HOLLYWOOD—Have you ever wanted a sneak peak of the ins-and-outs of the music industry? Really want to know what transpires behind the scenes? Well, a new musical drama, “Beyond The Lights” gives the viewer a taste of that world, but also the price of fame and being a celebrity can have on an individual’s psyche.

Gugu Mbatha-Raw portrays rising musician Noni Jean. She smiles, she exudes charisma, and she is a people pleaser on all fronts. To be in the spotlight, you have to do what is asked of you, which Noni does without a second glance, until the pressure to become a superstar nearly causes her to take her own life.

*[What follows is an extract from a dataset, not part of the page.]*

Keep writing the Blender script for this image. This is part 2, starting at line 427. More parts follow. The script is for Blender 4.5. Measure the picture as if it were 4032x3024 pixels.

Yes, “Beyond the Lights” deals with some heavy themes, and while not based on a true-story, it has many similarities to the pressure of working in the music industry. So who is there to save Noni from peril? Police officer Kaz Nicol (Nate Parker), who has aspirations of his own.

The two youngsters immediately begin to bond as they share details from their life. Nicol aspires to work in politics, while Noni dreams of being the musician that she wants to be, not who everyone wants her to be. Pulling strings to divert our protagonists are Macy Jean (Minnie Driver) and Captain David Nicol (Danny Glover).

Driver brings a harsh reality to the lengths that a manager will go to ensure success, not just for themselves, but for the artist that is their paycheck. She’s quite frightening in the role if you ask me. Glover is also good as a dream crusher, as he does his best to keep his son form becoming too involved with someone he sees as a train wreck.

The film is written and directed by Gina Prince-Bythewood who has a knack for smart direction and manifesting compelling narratives. Her previous works include “Love and Basketball” and “The Secret Life of Bees.” There is a lot of heart in this movie, and the level of emotions that the audience encounters is burst of fresh air.  Mbatha-Raw is indeed the star of the flick bringing a level of passion, uncontrollable vulnerability and disdain to a character that the audience knows is desperate to break free, but constantly fighting to do so.

The movie shines light on life itself; how we have aspirations, but at times we have those ‘people’ fighting to push us in another direction, even if they know it’s not something we prefer.  It’s about finding one’s voice and not being afraid to shout, scream, and yell to be heard regardless of how others might perceive you.

“Beyond the Lights” allows the audience to realize its okay to take chances, not just in your career, but when it comes to love. I’d argue that it truly centers on the message of being yourself; shine as the person you know you are, not the person that everyone wants you to be.